Saved data entries
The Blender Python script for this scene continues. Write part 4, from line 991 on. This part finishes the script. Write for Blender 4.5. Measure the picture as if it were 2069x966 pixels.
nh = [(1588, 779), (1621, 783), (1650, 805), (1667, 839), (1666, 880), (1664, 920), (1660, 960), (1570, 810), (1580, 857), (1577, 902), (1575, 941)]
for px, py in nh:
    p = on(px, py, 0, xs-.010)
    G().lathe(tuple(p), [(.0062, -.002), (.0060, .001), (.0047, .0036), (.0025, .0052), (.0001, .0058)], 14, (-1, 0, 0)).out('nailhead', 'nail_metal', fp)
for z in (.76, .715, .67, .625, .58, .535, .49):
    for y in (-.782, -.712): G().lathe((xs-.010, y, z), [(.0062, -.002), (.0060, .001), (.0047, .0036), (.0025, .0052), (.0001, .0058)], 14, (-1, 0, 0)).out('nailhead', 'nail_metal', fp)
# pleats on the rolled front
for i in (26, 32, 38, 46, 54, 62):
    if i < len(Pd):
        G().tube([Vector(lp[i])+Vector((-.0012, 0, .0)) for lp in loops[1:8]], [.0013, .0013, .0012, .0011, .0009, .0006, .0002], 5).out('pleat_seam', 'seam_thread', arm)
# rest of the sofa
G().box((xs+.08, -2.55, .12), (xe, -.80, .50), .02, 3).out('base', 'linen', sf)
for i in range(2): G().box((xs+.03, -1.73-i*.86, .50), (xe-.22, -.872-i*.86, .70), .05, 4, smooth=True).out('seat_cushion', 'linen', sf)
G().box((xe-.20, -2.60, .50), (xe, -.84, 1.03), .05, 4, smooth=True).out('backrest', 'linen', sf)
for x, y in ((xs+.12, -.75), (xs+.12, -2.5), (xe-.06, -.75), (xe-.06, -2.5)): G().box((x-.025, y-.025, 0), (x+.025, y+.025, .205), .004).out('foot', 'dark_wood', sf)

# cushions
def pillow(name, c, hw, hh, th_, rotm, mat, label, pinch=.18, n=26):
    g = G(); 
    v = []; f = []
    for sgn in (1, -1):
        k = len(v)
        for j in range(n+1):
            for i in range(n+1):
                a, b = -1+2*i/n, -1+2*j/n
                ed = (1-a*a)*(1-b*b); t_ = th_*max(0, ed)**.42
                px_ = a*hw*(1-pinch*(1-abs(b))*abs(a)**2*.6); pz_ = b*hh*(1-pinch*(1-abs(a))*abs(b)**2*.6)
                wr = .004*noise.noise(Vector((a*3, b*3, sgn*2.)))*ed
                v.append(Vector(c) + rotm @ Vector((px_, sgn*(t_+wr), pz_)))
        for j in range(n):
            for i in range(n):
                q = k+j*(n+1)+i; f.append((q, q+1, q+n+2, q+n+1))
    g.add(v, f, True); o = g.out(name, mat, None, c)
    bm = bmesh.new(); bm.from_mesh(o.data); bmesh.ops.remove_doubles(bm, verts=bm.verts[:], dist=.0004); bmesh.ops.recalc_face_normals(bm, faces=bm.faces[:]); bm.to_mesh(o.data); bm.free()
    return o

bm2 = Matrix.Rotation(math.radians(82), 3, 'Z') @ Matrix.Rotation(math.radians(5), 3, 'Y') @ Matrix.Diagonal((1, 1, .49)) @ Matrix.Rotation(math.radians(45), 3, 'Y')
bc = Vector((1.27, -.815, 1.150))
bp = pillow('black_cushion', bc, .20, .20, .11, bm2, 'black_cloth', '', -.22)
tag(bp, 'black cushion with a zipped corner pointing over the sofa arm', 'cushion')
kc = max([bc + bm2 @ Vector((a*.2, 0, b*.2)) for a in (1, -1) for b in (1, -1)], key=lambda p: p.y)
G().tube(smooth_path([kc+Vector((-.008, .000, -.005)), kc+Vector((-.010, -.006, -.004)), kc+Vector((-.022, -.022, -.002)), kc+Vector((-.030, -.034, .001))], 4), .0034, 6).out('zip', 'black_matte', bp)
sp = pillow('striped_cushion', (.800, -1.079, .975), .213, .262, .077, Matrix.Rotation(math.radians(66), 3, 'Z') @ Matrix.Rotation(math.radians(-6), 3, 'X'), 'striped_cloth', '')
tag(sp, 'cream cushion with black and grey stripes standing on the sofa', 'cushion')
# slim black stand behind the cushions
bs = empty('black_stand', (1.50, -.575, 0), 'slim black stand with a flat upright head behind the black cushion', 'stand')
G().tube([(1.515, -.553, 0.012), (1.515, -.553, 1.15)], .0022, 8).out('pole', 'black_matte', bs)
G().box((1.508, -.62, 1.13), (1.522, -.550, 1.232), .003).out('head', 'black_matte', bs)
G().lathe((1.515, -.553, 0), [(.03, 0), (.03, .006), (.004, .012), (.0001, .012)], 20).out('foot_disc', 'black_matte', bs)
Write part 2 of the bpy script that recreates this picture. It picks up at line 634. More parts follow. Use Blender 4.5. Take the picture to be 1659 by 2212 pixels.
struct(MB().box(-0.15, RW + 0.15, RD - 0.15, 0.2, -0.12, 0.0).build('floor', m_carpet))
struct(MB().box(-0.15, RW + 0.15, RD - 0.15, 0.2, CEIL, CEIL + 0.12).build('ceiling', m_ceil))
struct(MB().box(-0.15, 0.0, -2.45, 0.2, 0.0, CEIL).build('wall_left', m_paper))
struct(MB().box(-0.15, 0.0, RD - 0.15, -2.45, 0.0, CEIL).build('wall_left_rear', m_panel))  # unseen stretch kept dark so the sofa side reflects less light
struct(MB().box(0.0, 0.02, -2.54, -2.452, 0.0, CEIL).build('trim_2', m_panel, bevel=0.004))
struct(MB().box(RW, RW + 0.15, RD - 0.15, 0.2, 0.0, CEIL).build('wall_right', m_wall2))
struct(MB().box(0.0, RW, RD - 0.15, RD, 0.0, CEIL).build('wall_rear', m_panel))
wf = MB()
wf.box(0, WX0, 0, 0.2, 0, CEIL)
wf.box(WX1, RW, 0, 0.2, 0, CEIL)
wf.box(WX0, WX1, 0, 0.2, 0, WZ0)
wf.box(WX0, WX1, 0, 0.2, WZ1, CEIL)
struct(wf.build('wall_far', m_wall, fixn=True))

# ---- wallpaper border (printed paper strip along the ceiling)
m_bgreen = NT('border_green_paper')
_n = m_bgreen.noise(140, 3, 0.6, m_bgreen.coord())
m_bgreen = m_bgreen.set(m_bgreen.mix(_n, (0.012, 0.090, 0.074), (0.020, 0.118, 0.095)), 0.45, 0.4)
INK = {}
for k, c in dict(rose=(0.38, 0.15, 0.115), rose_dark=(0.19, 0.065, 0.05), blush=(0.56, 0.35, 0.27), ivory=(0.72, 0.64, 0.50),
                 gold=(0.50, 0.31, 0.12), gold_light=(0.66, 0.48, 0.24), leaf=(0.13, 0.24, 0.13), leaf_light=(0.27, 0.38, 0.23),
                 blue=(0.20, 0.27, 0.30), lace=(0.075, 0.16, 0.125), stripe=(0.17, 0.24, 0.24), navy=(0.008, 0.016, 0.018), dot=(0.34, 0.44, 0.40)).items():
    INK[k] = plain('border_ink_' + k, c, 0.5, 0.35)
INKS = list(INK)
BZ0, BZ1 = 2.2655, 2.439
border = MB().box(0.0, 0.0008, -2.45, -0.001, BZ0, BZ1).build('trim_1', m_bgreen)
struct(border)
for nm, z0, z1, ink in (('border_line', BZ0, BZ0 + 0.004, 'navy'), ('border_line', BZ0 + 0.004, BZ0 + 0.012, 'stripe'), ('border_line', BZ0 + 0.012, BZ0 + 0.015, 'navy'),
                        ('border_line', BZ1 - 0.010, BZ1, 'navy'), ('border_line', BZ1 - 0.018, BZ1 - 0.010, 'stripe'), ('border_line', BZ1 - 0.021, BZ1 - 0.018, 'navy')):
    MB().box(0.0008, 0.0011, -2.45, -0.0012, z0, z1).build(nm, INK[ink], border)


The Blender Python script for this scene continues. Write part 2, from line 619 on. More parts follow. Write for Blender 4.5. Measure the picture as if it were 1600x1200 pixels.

◆ **Task**
Please print exactly what appears from the first line of the data through the line with "for x, y in", including both of those lines and nothing past them.

◆ **Finished exercise**
The Blender Python script for this scene continues. Write part 4, from line 991 on. This part finishes the script. Write for Blender 4.5. Measure the picture as if it were 2069x966 pixels.
nh = [(1588, 779), (1621, 783), (1650, 805), (1667, 839), (1666, 880), (1664, 920), (1660, 960), (1570, 810), (1580, 857), (1577, 902), (1575, 941)]
for px, py in nh:
    p = on(px, py, 0, xs-.010)
    G().lathe(tuple(p), [(.0062, -.002), (.0060, .001), (.0047, .0036), (.0025, .0052), (.0001, .0058)], 14, (-1, 0, 0)).out('nailhead', 'nail_metal', fp)
for z in (.76, .715, .67, .625, .58, .535, .49):
    for y in (-.782, -.712): G().lathe((xs-.010, y, z), [(.0062, -.002), (.0060, .001), (.0047, .0036), (.0025, .0052), (.0001, .0058)], 14, (-1, 0, 0)).out('nailhead', 'nail_metal', fp)
# pleats on the rolled front
for i in (26, 32, 38, 46, 54, 62):
    if i < len(Pd):
        G().tube([Vector(lp[i])+Vector((-.0012, 0, .0)) for lp in loops[1:8]], [.0013, .0013, .0012, .0011, .0009, .0006, .0002], 5).out('pleat_seam', 'seam_thread', arm)
# rest of the sofa
G().box((xs+.08, -2.55, .12), (xe, -.80, .50), .02, 3).out('base', 'linen', sf)
for i in range(2): G().box((xs+.03, -1.73-i*.86, .50), (xe-.22, -.872-i*.86, .70), .05, 4, smooth=True).out('seat_cushion', 'linen', sf)
G().box((xe-.20, -2.60, .50), (xe, -.84, 1.03), .05, 4, smooth=True).out('backrest', 'linen', sf)
for x, y in ((xs+.12, -.75), (xs+.12, -2.5), (xe-.06, -.75), (xe-.06, -2.5)): G().box((x-.025, y-.025, 0), (x+.025, y+.025, .205), .004).out('foot', 'dark_wood', sf)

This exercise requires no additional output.